A switch to AMD would not only be a loss of sales for rival Intel, but an enormous PR boost for AMD. Not only is Google a high profile customer of Intel, but its CEO Paul Otellini sits on the its board of directors.

Last October, Sun and Google announced a partnership agreement having to do with software distribution and development that also led to speculation Google would be making big hardware purchases from Sun , which has a number of AMD-based servers in its product line.

At the time of the announcement, Sun president Jonathan Schwartz said in his blog that "Google's acquiring a growing array of Sun products and technologies for their business."

But Google also mainly builds its own servers. Edelstone's report said recent research leads him to believe Google  has already started buying AMD Opteron processors.

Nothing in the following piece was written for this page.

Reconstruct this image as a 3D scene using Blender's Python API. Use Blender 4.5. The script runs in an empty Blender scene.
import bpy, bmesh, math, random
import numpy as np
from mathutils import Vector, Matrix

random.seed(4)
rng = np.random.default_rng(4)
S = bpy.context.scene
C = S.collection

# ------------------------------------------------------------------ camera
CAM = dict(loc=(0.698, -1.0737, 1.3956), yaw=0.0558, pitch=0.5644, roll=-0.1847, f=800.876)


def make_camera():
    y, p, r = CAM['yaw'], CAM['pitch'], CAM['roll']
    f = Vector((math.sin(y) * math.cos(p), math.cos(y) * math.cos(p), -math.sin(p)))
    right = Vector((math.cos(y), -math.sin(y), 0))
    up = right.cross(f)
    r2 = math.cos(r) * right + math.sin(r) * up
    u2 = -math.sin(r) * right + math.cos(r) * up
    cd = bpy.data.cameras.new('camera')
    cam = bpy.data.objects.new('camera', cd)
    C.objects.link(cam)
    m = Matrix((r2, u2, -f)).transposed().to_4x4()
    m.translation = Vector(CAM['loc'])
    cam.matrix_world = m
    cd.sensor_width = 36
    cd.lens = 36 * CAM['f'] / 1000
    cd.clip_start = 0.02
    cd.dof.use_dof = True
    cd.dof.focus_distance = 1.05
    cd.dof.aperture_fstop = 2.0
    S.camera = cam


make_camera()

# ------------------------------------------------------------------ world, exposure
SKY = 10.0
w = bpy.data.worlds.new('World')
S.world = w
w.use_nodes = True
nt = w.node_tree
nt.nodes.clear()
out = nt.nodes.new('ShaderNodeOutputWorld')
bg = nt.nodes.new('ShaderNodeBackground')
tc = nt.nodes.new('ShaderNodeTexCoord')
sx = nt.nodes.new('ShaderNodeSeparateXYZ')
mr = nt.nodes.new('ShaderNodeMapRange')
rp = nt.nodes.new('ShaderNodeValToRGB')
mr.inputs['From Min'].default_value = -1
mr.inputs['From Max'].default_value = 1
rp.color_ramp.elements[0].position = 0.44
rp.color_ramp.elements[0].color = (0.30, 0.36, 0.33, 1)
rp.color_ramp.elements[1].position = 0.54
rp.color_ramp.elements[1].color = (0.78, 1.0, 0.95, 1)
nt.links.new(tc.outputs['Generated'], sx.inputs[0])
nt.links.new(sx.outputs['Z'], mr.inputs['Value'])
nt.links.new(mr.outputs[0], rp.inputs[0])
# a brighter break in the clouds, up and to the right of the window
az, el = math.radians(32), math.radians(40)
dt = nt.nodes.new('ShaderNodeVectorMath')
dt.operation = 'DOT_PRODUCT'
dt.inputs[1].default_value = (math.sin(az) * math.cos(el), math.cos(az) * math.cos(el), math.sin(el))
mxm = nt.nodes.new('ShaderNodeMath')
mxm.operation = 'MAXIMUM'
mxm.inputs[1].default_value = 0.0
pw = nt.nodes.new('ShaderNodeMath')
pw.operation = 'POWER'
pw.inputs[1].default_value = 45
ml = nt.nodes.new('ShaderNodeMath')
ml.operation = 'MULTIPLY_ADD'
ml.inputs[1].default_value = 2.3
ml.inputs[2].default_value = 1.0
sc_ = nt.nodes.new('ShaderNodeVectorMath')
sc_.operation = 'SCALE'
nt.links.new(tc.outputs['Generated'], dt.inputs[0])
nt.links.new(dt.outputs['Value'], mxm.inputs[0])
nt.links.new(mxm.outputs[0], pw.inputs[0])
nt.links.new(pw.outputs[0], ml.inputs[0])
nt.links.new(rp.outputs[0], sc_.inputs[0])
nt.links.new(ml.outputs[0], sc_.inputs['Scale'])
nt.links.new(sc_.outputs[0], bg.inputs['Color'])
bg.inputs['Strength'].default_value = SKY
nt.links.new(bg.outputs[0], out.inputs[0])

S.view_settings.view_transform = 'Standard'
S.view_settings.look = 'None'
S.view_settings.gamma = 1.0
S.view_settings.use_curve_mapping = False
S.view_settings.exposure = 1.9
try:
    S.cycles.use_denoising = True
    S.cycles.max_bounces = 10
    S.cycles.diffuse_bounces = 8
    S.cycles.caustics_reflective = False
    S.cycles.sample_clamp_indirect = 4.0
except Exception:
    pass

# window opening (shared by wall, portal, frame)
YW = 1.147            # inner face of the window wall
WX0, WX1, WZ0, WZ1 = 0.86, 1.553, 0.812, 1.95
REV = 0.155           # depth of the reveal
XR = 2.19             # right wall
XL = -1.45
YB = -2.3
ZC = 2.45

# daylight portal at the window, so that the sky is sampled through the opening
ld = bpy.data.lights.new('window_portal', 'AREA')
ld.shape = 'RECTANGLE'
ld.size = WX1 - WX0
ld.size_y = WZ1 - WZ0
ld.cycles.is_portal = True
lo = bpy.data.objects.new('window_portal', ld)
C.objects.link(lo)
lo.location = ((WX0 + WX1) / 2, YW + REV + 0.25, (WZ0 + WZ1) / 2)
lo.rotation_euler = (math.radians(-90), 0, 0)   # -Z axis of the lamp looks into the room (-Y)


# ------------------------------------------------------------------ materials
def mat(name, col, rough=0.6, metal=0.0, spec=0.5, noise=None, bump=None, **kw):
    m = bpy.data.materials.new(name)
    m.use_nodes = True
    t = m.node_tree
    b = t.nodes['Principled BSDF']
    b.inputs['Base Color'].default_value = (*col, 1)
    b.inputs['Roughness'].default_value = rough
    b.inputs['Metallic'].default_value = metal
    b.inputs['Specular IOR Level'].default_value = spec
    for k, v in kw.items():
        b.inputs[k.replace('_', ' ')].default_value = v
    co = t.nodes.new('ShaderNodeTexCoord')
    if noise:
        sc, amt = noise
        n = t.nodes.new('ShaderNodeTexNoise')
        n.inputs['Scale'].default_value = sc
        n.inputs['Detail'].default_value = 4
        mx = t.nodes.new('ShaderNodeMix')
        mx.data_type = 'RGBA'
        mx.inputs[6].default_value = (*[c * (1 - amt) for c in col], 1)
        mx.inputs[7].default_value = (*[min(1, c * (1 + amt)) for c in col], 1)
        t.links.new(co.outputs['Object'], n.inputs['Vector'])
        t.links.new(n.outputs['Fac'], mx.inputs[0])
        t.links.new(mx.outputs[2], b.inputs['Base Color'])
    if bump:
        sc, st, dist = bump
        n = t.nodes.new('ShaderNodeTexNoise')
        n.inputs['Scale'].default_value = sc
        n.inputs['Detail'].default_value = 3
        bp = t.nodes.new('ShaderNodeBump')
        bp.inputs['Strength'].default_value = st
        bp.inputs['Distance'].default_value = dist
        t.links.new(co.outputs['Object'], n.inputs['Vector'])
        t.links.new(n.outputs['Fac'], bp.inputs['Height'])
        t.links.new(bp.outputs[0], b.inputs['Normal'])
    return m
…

AMD  has seen its server market share numbers rise considerably the past quarter. Mercury Research reported in January that AMD-based server shipments rose to 21.4 percent for the fourth quarter of 2005, a jump from the 17.7 percent estimate Mercury had for AMD in the previous quarter.

AMD's Patla said several research firms have estimated AMD now has a forty percent share of the four-way server market in the U.S.

At its Intel Developers Forum last August, power conservation and performance per watt was a recurring theme that is likely to be talked up at the same event next week in San Francisco. At the August IDF, Google Fellow Urs Holzle joined Otellini on stage to underscore the threat of increasing power costs.

"Power costs could soon dwarf hardware costs," warned Holzle.

"Every Google service sees continuing growth in computational needs," Holz continued. "The more computation required per query drives up our computational needs and it's too big for a single machine. Multi-core CPUs gets us extra throughput running processes in parallel and it's changing the power picture because it requires much less power than adding a new CPU."

In his report, Edelstone said "we believe that the compelling performance per watt attributes of Opteron is what drove the Google design win."